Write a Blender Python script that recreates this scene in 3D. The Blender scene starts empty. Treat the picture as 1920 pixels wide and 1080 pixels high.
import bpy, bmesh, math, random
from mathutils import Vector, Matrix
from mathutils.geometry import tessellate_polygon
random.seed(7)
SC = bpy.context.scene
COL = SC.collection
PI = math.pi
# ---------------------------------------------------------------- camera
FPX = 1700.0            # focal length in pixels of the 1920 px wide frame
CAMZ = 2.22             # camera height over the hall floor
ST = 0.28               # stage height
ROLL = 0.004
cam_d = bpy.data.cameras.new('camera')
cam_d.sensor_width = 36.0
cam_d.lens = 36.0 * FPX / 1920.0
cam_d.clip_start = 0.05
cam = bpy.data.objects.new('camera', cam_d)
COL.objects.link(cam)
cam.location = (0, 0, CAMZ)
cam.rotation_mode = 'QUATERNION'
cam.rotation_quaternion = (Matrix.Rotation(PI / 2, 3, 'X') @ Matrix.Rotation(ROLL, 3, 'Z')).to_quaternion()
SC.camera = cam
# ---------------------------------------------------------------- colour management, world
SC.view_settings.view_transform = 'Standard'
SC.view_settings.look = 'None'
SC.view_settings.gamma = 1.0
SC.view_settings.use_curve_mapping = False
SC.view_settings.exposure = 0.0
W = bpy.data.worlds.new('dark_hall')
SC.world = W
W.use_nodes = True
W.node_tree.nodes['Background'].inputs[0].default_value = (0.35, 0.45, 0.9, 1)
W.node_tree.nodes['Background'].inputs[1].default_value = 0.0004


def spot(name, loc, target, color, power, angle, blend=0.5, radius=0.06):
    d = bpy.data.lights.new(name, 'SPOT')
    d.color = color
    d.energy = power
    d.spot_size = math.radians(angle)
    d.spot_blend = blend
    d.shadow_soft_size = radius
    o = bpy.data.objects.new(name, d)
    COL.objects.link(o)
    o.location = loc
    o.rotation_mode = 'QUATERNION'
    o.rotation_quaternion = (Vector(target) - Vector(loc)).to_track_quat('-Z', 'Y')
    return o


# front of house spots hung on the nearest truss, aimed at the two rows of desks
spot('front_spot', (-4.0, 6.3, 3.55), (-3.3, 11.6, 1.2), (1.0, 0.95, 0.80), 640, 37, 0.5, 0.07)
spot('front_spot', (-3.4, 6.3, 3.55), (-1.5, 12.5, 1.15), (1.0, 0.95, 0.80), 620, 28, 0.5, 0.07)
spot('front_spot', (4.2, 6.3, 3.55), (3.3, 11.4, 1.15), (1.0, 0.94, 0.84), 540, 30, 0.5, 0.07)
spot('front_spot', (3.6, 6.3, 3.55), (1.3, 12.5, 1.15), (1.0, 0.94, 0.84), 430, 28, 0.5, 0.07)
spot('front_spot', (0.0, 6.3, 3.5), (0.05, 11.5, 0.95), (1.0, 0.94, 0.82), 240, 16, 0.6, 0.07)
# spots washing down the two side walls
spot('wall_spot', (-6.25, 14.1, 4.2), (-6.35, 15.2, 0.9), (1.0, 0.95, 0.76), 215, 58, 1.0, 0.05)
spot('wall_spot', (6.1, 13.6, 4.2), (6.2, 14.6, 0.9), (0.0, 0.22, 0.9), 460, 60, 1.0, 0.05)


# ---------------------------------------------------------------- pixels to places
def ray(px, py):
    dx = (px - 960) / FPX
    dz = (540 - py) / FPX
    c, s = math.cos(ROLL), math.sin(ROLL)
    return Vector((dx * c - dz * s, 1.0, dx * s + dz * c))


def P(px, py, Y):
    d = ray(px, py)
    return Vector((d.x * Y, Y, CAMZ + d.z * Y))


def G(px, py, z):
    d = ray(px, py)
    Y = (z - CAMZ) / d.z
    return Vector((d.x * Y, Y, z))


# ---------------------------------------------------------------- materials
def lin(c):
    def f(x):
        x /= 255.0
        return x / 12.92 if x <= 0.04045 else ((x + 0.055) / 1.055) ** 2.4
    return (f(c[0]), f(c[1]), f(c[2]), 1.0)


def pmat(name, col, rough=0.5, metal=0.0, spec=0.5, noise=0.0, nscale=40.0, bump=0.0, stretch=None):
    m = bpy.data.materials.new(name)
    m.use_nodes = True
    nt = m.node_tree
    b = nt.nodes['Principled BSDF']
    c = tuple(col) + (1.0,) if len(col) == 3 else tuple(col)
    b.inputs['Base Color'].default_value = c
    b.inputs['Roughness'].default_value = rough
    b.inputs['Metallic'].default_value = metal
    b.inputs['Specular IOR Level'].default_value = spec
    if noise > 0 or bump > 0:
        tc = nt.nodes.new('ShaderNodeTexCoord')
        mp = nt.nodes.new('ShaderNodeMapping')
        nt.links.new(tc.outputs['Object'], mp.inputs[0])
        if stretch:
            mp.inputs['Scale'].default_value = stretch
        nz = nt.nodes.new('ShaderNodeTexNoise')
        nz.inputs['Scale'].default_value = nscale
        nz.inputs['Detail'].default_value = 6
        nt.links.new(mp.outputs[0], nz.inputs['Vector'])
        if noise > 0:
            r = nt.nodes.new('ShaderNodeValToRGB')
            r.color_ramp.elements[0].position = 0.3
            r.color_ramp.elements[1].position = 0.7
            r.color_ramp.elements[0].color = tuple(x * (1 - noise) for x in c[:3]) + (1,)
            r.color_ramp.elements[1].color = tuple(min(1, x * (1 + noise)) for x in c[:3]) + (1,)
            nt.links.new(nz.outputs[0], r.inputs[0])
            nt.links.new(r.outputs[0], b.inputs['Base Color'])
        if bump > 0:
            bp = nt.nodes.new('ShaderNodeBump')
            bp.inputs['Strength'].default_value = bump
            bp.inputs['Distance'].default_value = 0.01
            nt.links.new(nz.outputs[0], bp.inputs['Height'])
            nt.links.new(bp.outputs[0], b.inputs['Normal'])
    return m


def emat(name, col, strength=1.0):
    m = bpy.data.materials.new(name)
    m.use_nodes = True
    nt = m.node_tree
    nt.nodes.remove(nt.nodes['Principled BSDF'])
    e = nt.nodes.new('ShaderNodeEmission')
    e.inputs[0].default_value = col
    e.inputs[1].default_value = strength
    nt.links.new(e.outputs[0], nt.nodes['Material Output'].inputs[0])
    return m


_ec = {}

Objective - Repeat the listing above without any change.

Solution to this task -
Write a Blender Python script that recreates this scene in 3D. The Blender scene starts empty. Treat the picture as 1920 pixels wide and 1080 pixels high.
import bpy, bmesh, math, random
from mathutils import Vector, Matrix
from mathutils.geometry import tessellate_polygon
random.seed(7)
SC = bpy.context.scene
COL = SC.collection
PI = math.pi
# ---------------------------------------------------------------- camera
FPX = 1700.0            # focal length in pixels of the 1920 px wide frame
CAMZ = 2.22             # camera height over the hall floor
ST = 0.28               # stage height
ROLL = 0.004
cam_d = bpy.data.cameras.new('camera')
cam_d.sensor_width = 36.0
cam_d.lens = 36.0 * FPX / 1920.0
cam_d.clip_start = 0.05
cam = bpy.data.objects.new('camera', cam_d)
COL.objects.link(cam)
cam.location = (0, 0, CAMZ)
cam.rotation_mode = 'QUATERNION'
cam.rotation_quaternion = (Matrix.Rotation(PI / 2, 3, 'X') @ Matrix.Rotation(ROLL, 3, 'Z')).to_quaternion()
SC.camera = cam
# ---------------------------------------------------------------- colour management, world
SC.view_settings.view_transform = 'Standard'
SC.view_settings.look = 'None'
SC.view_settings.gamma = 1.0
SC.view_settings.use_curve_mapping = False
SC.view_settings.exposure = 0.0
W = bpy.data.worlds.new('dark_hall')
SC.world = W
W.use_nodes = True
W.node_tree.nodes['Background'].inputs[0].default_value = (0.35, 0.45, 0.9, 1)
W.node_tree.nodes['Background'].inputs[1].default_value = 0.0004


def spot(name, loc, target, color, power, angle, blend=0.5, radius=0.06):
    d = bpy.data.lights.new(name, 'SPOT')
    d.color = color
    d.energy = power
    d.spot_size = math.radians(angle)
    d.spot_blend = blend
    d.shadow_soft_size = radius
    o = bpy.data.objects.new(name, d)
    COL.objects.link(o)
    o.location = loc
    o.rotation_mode = 'QUATERNION'
    o.rotation_quaternion = (Vector(target) - Vector(loc)).to_track_quat('-Z', 'Y')
    return o


# front of house spots hung on the nearest truss, aimed at the two rows of desks
spot('front_spot', (-4.0, 6.3, 3.55), (-3.3, 11.6, 1.2), (1.0, 0.95, 0.80), 640, 37, 0.5, 0.07)
spot('front_spot', (-3.4, 6.3, 3.55), (-1.5, 12.5, 1.15), (1.0, 0.95, 0.80), 620, 28, 0.5, 0.07)
spot('front_spot', (4.2, 6.3, 3.55), (3.3, 11.4, 1.15), (1.0, 0.94, 0.84), 540, 30, 0.5, 0.07)
spot('front_spot', (3.6, 6.3, 3.55), (1.3, 12.5, 1.15), (1.0, 0.94, 0.84), 430, 28, 0.5, 0.07)
spot('front_spot', (0.0, 6.3, 3.5), (0.05, 11.5, 0.95), (1.0, 0.94, 0.82), 240, 16, 0.6, 0.07)
# spots washing down the two side walls
spot('wall_spot', (-6.25, 14.1, 4.2), (-6.35, 15.2, 0.9), (1.0, 0.95, 0.76), 215, 58, 1.0, 0.05)
spot('wall_spot', (6.1, 13.6, 4.2), (6.2, 14.6, 0.9), (0.0, 0.22, 0.9), 460, 60, 1.0, 0.05)


# ---------------------------------------------------------------- pixels to places
def ray(px, py):
    dx = (px - 960) / FPX
    dz = (540 - py) / FPX
    c, s = math.cos(ROLL), math.sin(ROLL)
    return Vector((dx * c - dz * s, 1.0, dx * s + dz * c))


def P(px, py, Y):
    d = ray(px, py)
    return Vector((d.x * Y, Y, CAMZ + d.z * Y))


def G(px, py, z):
    d = ray(px, py)
    Y = (z - CAMZ) / d.z
    return Vector((d.x * Y, Y, z))


# ---------------------------------------------------------------- materials
def lin(c):
    def f(x):
        x /= 255.0
        return x / 12.92 if x <= 0.04045 else ((x + 0.055) / 1.055) ** 2.4
    return (f(c[0]), f(c[1]), f(c[2]), 1.0)


def pmat(name, col, rough=0.5, metal=0.0, spec=0.5, noise=0.0, nscale=40.0, bump=0.0, stretch=None):
    m = bpy.data.materials.new(name)
    m.use_nodes = True
    nt = m.node_tree
    b = nt.nodes['Principled BSDF']
    c = tuple(col) + (1.0,) if len(col) == 3 else tuple(col)
    b.inputs['Base Color'].default_value = c
    b.inputs['Roughness'].default_value = rough
    b.inputs['Metallic'].default_value = metal
    b.inputs['Specular IOR Level'].default_value = spec
    if noise > 0 or bump > 0:
        tc = nt.nodes.new('ShaderNodeTexCoord')
        mp = nt.nodes.new('ShaderNodeMapping')
        nt.links.new(tc.outputs['Object'], mp.inputs[0])
        if stretch:
            mp.inputs['Scale'].default_value = stretch
        nz = nt.nodes.new('ShaderNodeTexNoise')
        nz.inputs['Scale'].default_value = nscale
        nz.inputs['Detail'].default_value = 6
        nt.links.new(mp.outputs[0], nz.inputs['Vector'])
        if noise > 0:
            r = nt.nodes.new('ShaderNodeValToRGB')
            r.color_ramp.elements[0].position = 0.3
            r.color_ramp.elements[1].position = 0.7
            r.color_ramp.elements[0].color = tuple(x * (1 - noise) for x in c[:3]) + (1,)
            r.color_ramp.elements[1].color = tuple(min(1, x * (1 + noise)) for x in c[:3]) + (1,)
            nt.links.new(nz.outputs[0], r.inputs[0])
            nt.links.new(r.outputs[0], b.inputs['Base Color'])
        if bump > 0:
            bp = nt.nodes.new('ShaderNodeBump')
            bp.inputs['Strength'].default_value = bump
            bp.inputs['Distance'].default_value = 0.01
            nt.links.new(nz.outputs[0], bp.inputs['Height'])
            nt.links.new(bp.outputs[0], b.inputs['Normal'])
    return m


def emat(name, col, strength=1.0):
    m = bpy.data.materials.new(name)
    m.use_nodes = True
    nt = m.node_tree
    nt.nodes.remove(nt.nodes['Principled BSDF'])
    e = nt.nodes.new('ShaderNodeEmission')
    e.inputs[0].default_value = col
    e.inputs[1].default_value = strength
    nt.links.new(e.outputs[0], nt.nodes['Material Output'].inputs[0])
    return m


_ec = {}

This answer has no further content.